貝の内側に豪奢な金箔や源氏絵が描かれた「貝覆いの貝」とそれをしまう「貝桶」は
婚礼の調度の最も大切な品の一つとして
高貴な人たちのお輿入れには欠かせないものであったとされています。
今回のストーブクッキングではこの「はまぐり」をたっぷり使って
体の温まるスープに仕立ててみました。
はまぐりのスープ(エマリアソースパンで)
- はまぐり …600g
- 玉ねぎ …小2個
- ニンニク …3かけ
- パセリ …適量
- コンソメ …2個
- 白ワイン …カップ半分
- オリーブオイル …大さじ3
- 水 …適量
- 塩 …適量
- 月桂樹の葉(あれば) …1枚
1.はまぐりをよく水洗いしてから、砂をはかせるためボウルにたっぷりの水とともに入れて2時間ほどおく。
2.ニンニクと玉ねぎ、パセリはみじん切りにし、それぞれ別の器に入れておく。
はまぐりをザルにあけて水を切っておく。
3.ストーブの天板がサーモメーター250~300度になるくらいに焚いておき、
エマリアのソースパンをのせる。そこへ、オリーブオイルを注ぐ。
4.すぐニンニクのみじん切りを加え、木ベらで香りがたつまでローストする。
5.そこへ玉ねぎを加え、透明になるまで火を通す。
6.はまぐりを全量入れてざっと混ぜたら白ワインを注ぐ。
7.そのまま加熱して、泡が出始めたら水を加える。
8.コンソメキューブを2つ入れ、あれば月桂樹の葉を一枚、香りづけにくわえる。
9.表面のアクをとりながら貝に火が通るまで熱して、完成。
◆
はまぐりの身が固くならないようにさっと火を通して仕上げるのがコツ。
メインの貝のあじわいをとことん味わってみたかったので材料はシンプルに・・。
作りたてもおいしいですが、次の日のスープは味がなじんでよりおいしくなります。
ちょっぴりごはんを入れて雑炊風や、カットしたバゲットをカップに入れてはまぐりスープを注ぎ、
シュレッドチーズを散らしてオニオングラタンスープのようにしても・・。
今回大活躍のエマリアのシリーズ。
片手で使い易いソースパンは、カラーも豊富で、
お料理していても、食卓にのせても楽しさを演出してくれます。
ピッチャーは2.5リットル入りのたっぷりした容量で、
お料理の時だけでなく、ガーデニングでの水やりやいろいろな生活シーンに似合います。
貝殻入れに使ったミキシングボウルはもちろん、計量、材料入れ、小物入れ、花瓶がわりと何にでも。

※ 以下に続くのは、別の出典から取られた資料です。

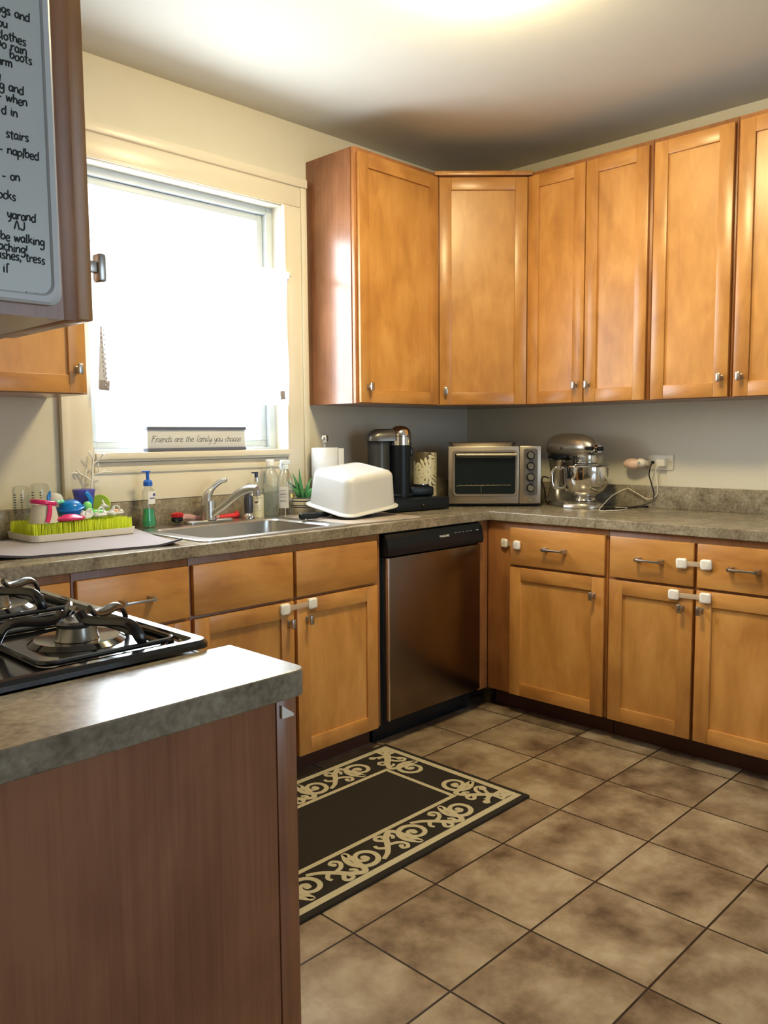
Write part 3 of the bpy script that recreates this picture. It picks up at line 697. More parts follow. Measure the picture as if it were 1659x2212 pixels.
# ------------------------------------------------------------------ whiteboard on the cabinet side
t = thing('whiteboard', 'white dry-erase board with handwritten notes on the cabinet side at top left', 'whiteboard', (-3.325, -1.9485, 1.595))
m = MB()
def wr(i, y): return [(x, y, z) for x, z in rrect(-.135 + i, -.187 + i, .135 - i, .187 - i, .014)]
loft(m, [wr(0, -.0003), wr(0, -.006), wr(.003, -.0085), wr(.009, -.0085), wr(.011, -.006)], True, False); m.build('frame', WBEDGE, t)
m = MB(); loft(m, [wr(.0112, -.0035), wr(.0112, -.0058)]); m.build('writing_surface', WBOARD, t)
LN = [('things and', -3.2127, 1.7108), ('you', -3.237, 1.6964), ('clothes', -3.2179, 1.6841), ('no rain', -3.2174, 1.6751), ('boots', -3.2122, 1.6661), ('warm', -3.2336, 1.6572), ('try', -3.247, 1.6409), ('ng and', -3.2229, 1.6315), ('- when', -3.2195, 1.6198), ('d in', -3.2306, 1.6062), ('stairs', -3.2197, 1.5822), ('- nap/bed', -3.2093, 1.5649), ('- on', -3.2314, 1.5375), ('socks', -3.2369, 1.5168), ('yarand', -3.216, 1.4974), ('AJ', -3.2278, 1.4864), ('be walking', -3.2073, 1.4727), ('aching!', -3.2269, 1.4616), ('ashes, tress', -3.2077, 1.4528), ('if', -3.2481, 1.4378)]
m = MB()
for tx, x, z in LN: stroke_text(m, tx, (x + 3.325, -.0060, z - 1.595), (1, 0, 0), (0, 0, 1), .0058, .00085, right=True, slant=.05, sp=.95, wob=.12)
m.build('handwriting', INK, t)
text_mesh('\u25cf U BRANDS', .0052, 'printed_mark', INKG, t, (.108, -.0060, -.177), (R(90), 0, 0), .0001)

# ------------------------------------------------------------------ curtain
t = thing('cafe_curtain', 'sheer white curtain hanging in the bright window on a thin rod', 'curtain', (-1.75, -.045, 1.39))
m = MB(); m.tube([(-.478, 0, .565), (.458, 0, .565)], .0035, 10); m.ell((-.478, 0, .565), .010, .010, .012); m.ell((.458, 0, .565), .010, .010, .012); m.box(-.470, 0, .553, -.458, .019, .577); m.box(.455, 0, .553, .467, .019, .577); m.build('rod', RODM, t)
m = MB(); NX, NZ = 120, 14; V = []
for j in range(NZ + 1):
    V.append([m.bm.verts.new((-.452 + .892 * i / NX + (.006 * math.sin(j * .5) if i in (0, NX) else 0), -.011 + .007 * math.sin(i * .75) * (0.4 + .6 * (1 - j / NZ)), .005 + .572 * j / NZ + (.004 * math.sin(i * .4) if j == 0 else 0))) for i in range(NX + 1)])
for j in range(NZ):
    for i in range(NX): m.face([V[j][i], V[j][i + 1], V[j + 1][i + 1], V[j + 1][i]])
cl = m.build('cloth', SHEER, t, smooth=80)
m = MB(); m.box(-.448, -.022, .010, -.408, -.018, .045, .001, M=Matrix.Rotation(R(4), 4, 'Y')); m.build('tie_tab', TABM, t, label='grey ribbon tab')
m = MB(); m.box(.385, -.022, .000, .410, -.018, .036, .001, M=Matrix.Rotation(R(-4), 4, 'Y')); m.build('tie_tab', TABM, t, label='grey ribbon tab')
m = MB(); loft(m, [[(-.448, -.0215, .045), (-.412, -.0215, .045), (-.428, -.0215, .27), (-.432, -.0215, .27)], [(-.448, -.019, .045), (-.412, -.019, .045), (-.428, -.019, .27), (-.432, -.019, .27)]])
for k in range(26): m.ell((-.4265 + .004 * math.cos(k * PI) + .008 * (1 - k / 26), -.0235, .05 + k * .0085), .0032, .0022, .0038, 6, 5)
m.build('lace_trim', mat('lace_trim', (.55, .58, .66), .7), t, label='beaded lace strip')

# ------------------------------------------------------------------ window sill sign
t = thing('box_sign', 'whitewashed wooden sign with script lettering propped on the window sill', 'sign', (-1.762, -.012, 1.2035))
m = MB(); m.box(-.228, -.018, .0125, .228, .012, .083, .001); m.build('board', SIGNW, t)
m = MB(); m.box(-.230, -.024, 0, .230, .012, .0120, .001); m.build('lower_strip', SIGND, t); m = MB(); m.box(-.230, -.024, .0835, .230, .012, .0955, .001); m.build('upper_strip', SIGND, t)
m = MB(); stroke_text(m, 'Friends are the family you choose', (-.212, -.0183, .036), (1, 0, 0), (0, 0, 1), .0146, .0011, slant=.28, sp=1.0, join=True)
m.build('lettering', mat('charcoal_script', (.09, .09, .11), .6), t)

# ------------------------------------------------------------------ dish mat, rack and its contents
t = thing('dish_drying_mat', 'grey fabric drying mat with a curled corner under the green dish rack', 'mat', (-2.20, -.597, .9145), R(-9.5))
m = MB(); NX, NY = 40, 30; top = []; bot = []
for j in range(NY + 1):
    ra, rb = [], []
    for i in range(NX + 1):
        x = -.63 + .63 * i / NX; y = .45 * j / NY
        wx = -2.20 + x * math.cos(R(9.5)) + y * math.sin(R(9.5))
        lift = .0078 if wx > -2.128 else (.0078 * max(0, (wx + 2.165) / .037) if wx > -2.165 else .0004)
        d = math.hypot(x, y); curl = .016 * max(0, 1 - d / .09) ** 1.4; curl += .012 * max(0, 1 - math.hypot(x + .56, y) / .10) ** 1.2
        ra.append(m.bm.verts.new((x, y, lift + curl + .0065 + .0006 * math.sin(x * 60) * math.sin(y * 45)))); rb.append(m.bm.verts.new((x, y, lift + curl)))
    top.append(ra); bot.append(rb)
for j in range(NY):
    for i in range(NX): m.face([top[j][i], top[j][i + 1], top[j + 1][i + 1], top[j + 1][i]]); m.face([bot[j][i], bot[j + 1][i], bot[j + 1][i + 1], bot[j][i + 1]])
m.mi = 1
for i in range(NX): m.face([bot[0][i], bot[0][i + 1], top[0][i + 1], top[0][i]]); m.face([bot[NY][i], top[NY][i], top[NY][i + 1], bot[NY][i + 1]])
for j in range(NY): m.face([bot[j][0], top[j][0], top[j + 1][0], bot[j + 1][0]]); m.face([bot[j][NX], bot[j + 1][NX], top[j + 1][NX], top[j][NX]])
m.build('mat_pad', [MATF, MATE], t)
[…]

» 使用ストーブ:バーモントキャスティングス アンコール
» クックウェア:エマリア
そして、もう一品、
休日のお昼にさっと作って食べたいクラムのスープにプラスして
もう一品お手軽につまめるメニューはいかがでしょう?
こんがりチーズトースト
- シュレッドチーズ …適量
- 8枚切り食パン …2枚
- チリペッパー …少々
- パセリ …少々
1.サーモメーター250~300度のストーブトップにタークのフライパン「ロースト」を置き、熱く熱する。
2.フライパンの底面にシュレッドチーズをちらして、とろりとするまでおく。
3.4つに切った食パンをその上に敷き詰める。
4.5分ほどたったらフライ返しで端の方をかえし、
チーズにこんがりとおいしそうな焼き色がついていたらすべてひっくり返す。
5.好みでチリペッパーをふってピリ辛にしても。そして、パセリを散らす。
6.フライパンごとテーブルへサーブする。
たたずまいの美しい「タークのフライパン」なら、それごとお料理をテーブルに出してみましょう。
いつもの食卓が楽しい驚きと笑顔に包まれるかもしれません。
厚みのある鉄の肌は保温にもなりますから、お料理のおいしさがさらに長持ちするでしょう。
» 使用ストーブ:バーモントキャスティングス アンコール
» クックウェア:ターク ロースト
Spring has come.
新しい生活、新しい友達、新しい景色。
この春、みなさんはどんなところでどんな春を迎えられますか?
私の春は同じ場所で迎えることになりそうですが、
新しいカーテンを縫ったり、クッションカバーを新しく作ったり・・。
私なりに喜びの春を迎えたいと思っています。
雪が解けたら、寒い冬中を暖めてくれた薪ストーブをきれいにお手入れをして、
次の冬に備えておきたいと思います。
いつまでも長―い友達でいてもらうために・・。